Mieux vaut tard que jamais
Le projet a trainé dans les sous-sols du slasher pendant 15 ans, de scripts refusés en projets avortés. Comment concilier ces deux licences et équilibrer la présence de ces deux monstres sacrés ?
Jason est plus ou moins mort entre les épisodes 9 et 10 et Freddy est lui aussi plus ou moins mort mais on ne sait quand exactement. D'un point de vue continuité "Freddy vs. Jason" ne tient pas compte du springwood abandonné de Freddy 6 (qui était de toute façon peu cohérent avec le Springwood du cinquième épisode) et ne porte aucune référence à l'épisode 7 notamment avec un look revenu à celui des origines. Pourtant le prologue du film nous montre des meurtres de ces films, il est donc admis que ce crossover se déroule après l'épisode 7 même si cela soulève quelques raccourcis un peu curieux. Pour cette confrontation on met les petits plat dans les grands : 30 millions de budget, plus que n'importe quel autre film des deux sagas, on fait péter le cinémascope et on met le paquet question lumières, effets et promotion.
Le scénario retenu part d'un postulat assez malin : Freddy est donc plus ou moins mort. A la rigueur ça ne le dérange pas, il a l'habitude. Par contre ce qui l'énerve c'est que tout le monde l'a oublié. La police de Springwood a fait en sorte d'effacer toute existence de Krueger. Comme personne ne se souviens de lui, personne ne peut avoir peur et donc Freddy Krueger n'a plus aucun pouvoir. C'est alors qu'il trouve un compagnon d'infortune en enfer : Jason Voorhees. Manipulant les rêves de Voorhees Krueger l'envoie à Springwood pour tuer des jeunes irresponsables. Ainsi la peur renaît et comme personne ne sait exactement ce qu'il se passe tout le monde pense au retour de Krueger. Le plan marche bien, trop bien puisque Voorhees se révèle inarrêtable et commence à voler les victimes de Freddy. Furieux Fred Krueger décide d'arrêter lui-même Jason pour enfin chasser de l'adolescent en paix.
Seulement voilà, il faut une heure pour en arriver au fameux face à face que nous promet le titre. Le film fait l'erreur de suivre un déroulement traditionnel de slasher tout le long et d'essayer de développer des personnages creux.

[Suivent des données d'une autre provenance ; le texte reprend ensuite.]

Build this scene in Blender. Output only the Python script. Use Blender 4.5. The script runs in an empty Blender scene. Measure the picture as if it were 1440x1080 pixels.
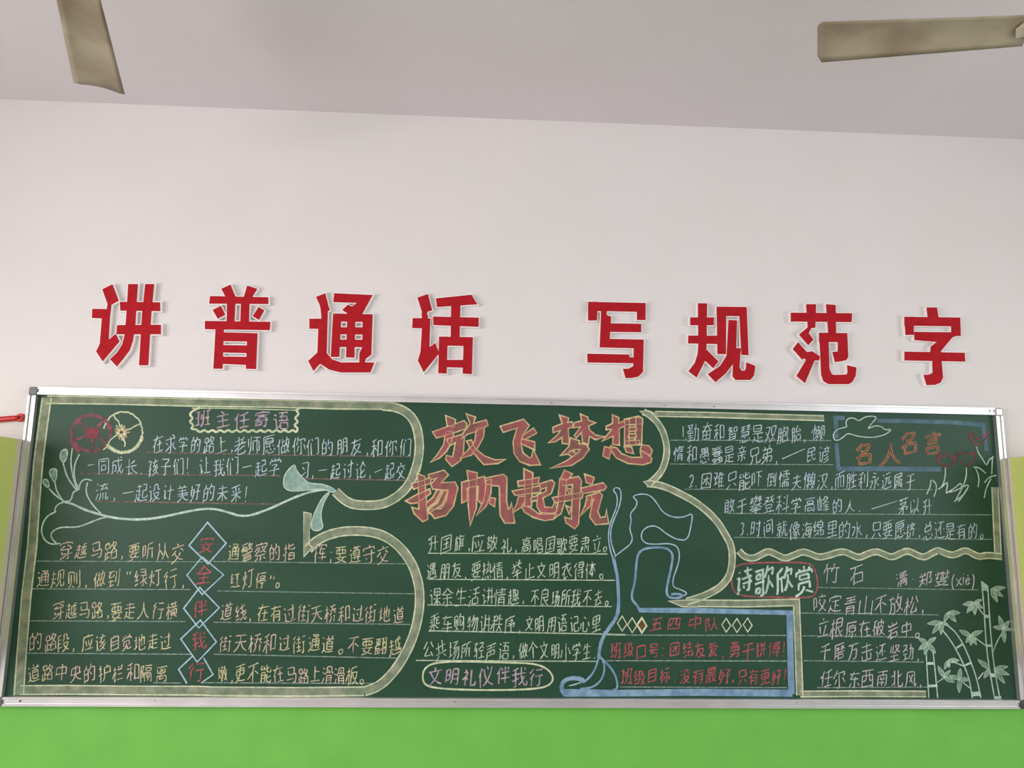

Le film avance donc un peu péniblement malgré tous les efforts de Ronny Yu (qui venait tout juste de dynamiter Chucky avec une "fiancée de Chucky" plutôt sympa) à la réalisation. Le bonhomme s'amuse avec les clichés du genre en accumulant les nichons au vent ainsi que les meurtres gores et décomplexés. C'est complètement débile mais c'est assumé et ça permet surtout de passer le temps gentiment en attendant ce qu'on est tous venu voir. On regrettera tout de même que Freddy Krueger ne fasse que de la figuration avec un seul petit meurtre et une position d'infériorité systématique tout du long.
Donc on arrive enfin au duel et là, les promesses sont tenues. D'abord dans le monde des rêves puis dans le monde réel les deux poids lourds du slasher se foutent sur la tronche joyeusement pendant une bonne demie-heure violente, régressive et jouissive. Les deux monstres se rendent coup pour coups à grand renfort de perforations et de membres arrachés. Robert Englund pète le feu et Freddy Krueger retrouve son charisme d'antan. Lorsqu'il fait revivre à Jason le traumatisme du camp de vacances en se glissant dans la peau d'un moniteur c'est tout bonnement excellent. De son côté Jason assure bien son rôle de bulldozer sourd-muet défonçant tout le monde à la machette. Les fans regretteront que ça ne soit pas Kane Hodder qui endosse le rôle, qu'il tenait depuis 4 films, mais le colosse Ken Kirzinger fait le job, Jason étant surtout une présence physique dans ce film (le bordel familial ne servant que de déclic). Reste que la peur aquatique de Jason pourrait être cohérent vis à vis du personnage mais il sort de nul part puisqu'il n'est jamais abordé dans les films Vendredi 13. Un confrontation déplaçant le conflit de Springwood à Crystal Lake, subitement devenus limitrophes pour les besoins du scénario, qui aurait dû occuper l'essentiel du scénario.
Concept improbable et casse-gueule "Freddy vs. Jason" est une semi-réussite plus qu'un semi-échec. Ronny Yu fait tout son possible pour proposer un film décomplexé et sanglant mais malgré toute cette bonne foi souvent plaisante (le premier "vrai" meurtre est particulièrement gratiné !) le film passe tout de même un peu à côté de son sujet en s'attardant sur un scénario bourré d'incohérences et de personnages humains dont on se fout royalement. Reste un dernier tiers qui assure le spectacle comme il faut, un contrat rempli trop tardivement, mais rempli tout de même. On n'en attendait pas tant.